There is a keynote doing the rounds this week, and depending on whose timeline you read it was either the future of computing or a slide deck with delusions of grandeur. I watched it on a Sunday with a coffee and a healthy amount of scepticism, and the most interesting thing about it was not the product. It was the reaction.
I am not going to pretend I came away converted. The demos were polished, the on-stage latency was suspiciously good, and the "available later this year" caveat was doing an enormous amount of load-bearing work. We have all been here. The graph goes up and to the right, the font is large and confident, and somewhere a roadmap is quietly being rewritten in a meeting nobody filmed.
the substance, such as it is
Stripped of the staging, the actual claims were narrower than the headlines suggested. That is almost always true. A keynote is a marketing artefact first and a technical document a distant second, and treating it as the latter is how you end up disappointed in six months. The right question is never "is this amazing", it is "what does this commit them to". On that score there was less here than the applause implied.
What I did take seriously was the direction of travel. Companies announce where they want the market to go, and even when the specific product underdelivers, the bet itself is information. They are telling you what they think the next two years look like. You can disagree with the destination and still find the map useful.

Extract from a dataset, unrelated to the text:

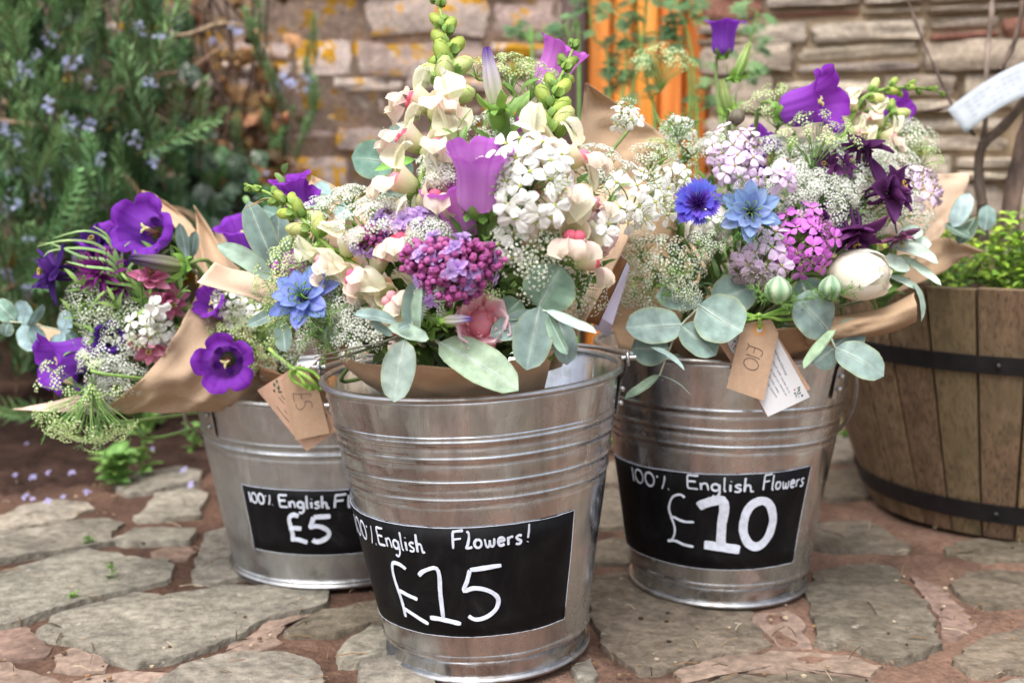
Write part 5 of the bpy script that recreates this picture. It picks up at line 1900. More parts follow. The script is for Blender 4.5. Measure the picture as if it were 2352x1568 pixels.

why the noise matters more than the news
Here is the bit I keep coming back to. The volume of the reaction was wildly out of proportion to anything that shipped, and that is the real signal. When an announcement generates ten thousand hot takes before anyone has touched the thing, what you are watching is not analysis. It is positioning. People are telling you which side they are on.
I try to resist that, with mixed success. The honest engineering response to most keynotes is a shrug and a calendar note: "check back when it's GA, see if it does what they said". Almost nothing needs an opinion on the day. The stuff that genuinely changes how we work tends to arrive quietly, in a point release, with a changelog entry nobody live-tweeted.
So I have filed this one under "interesting if true, revisit at launch". If it ships and it is good, I will say so plainly and happily eat my scepticism. Until then I am keeping my powder dry, and I would gently suggest the timeline does the same. The keynote was a promise. Promises are cheap. I will believe the benchmark, the bill, and the on-call rota.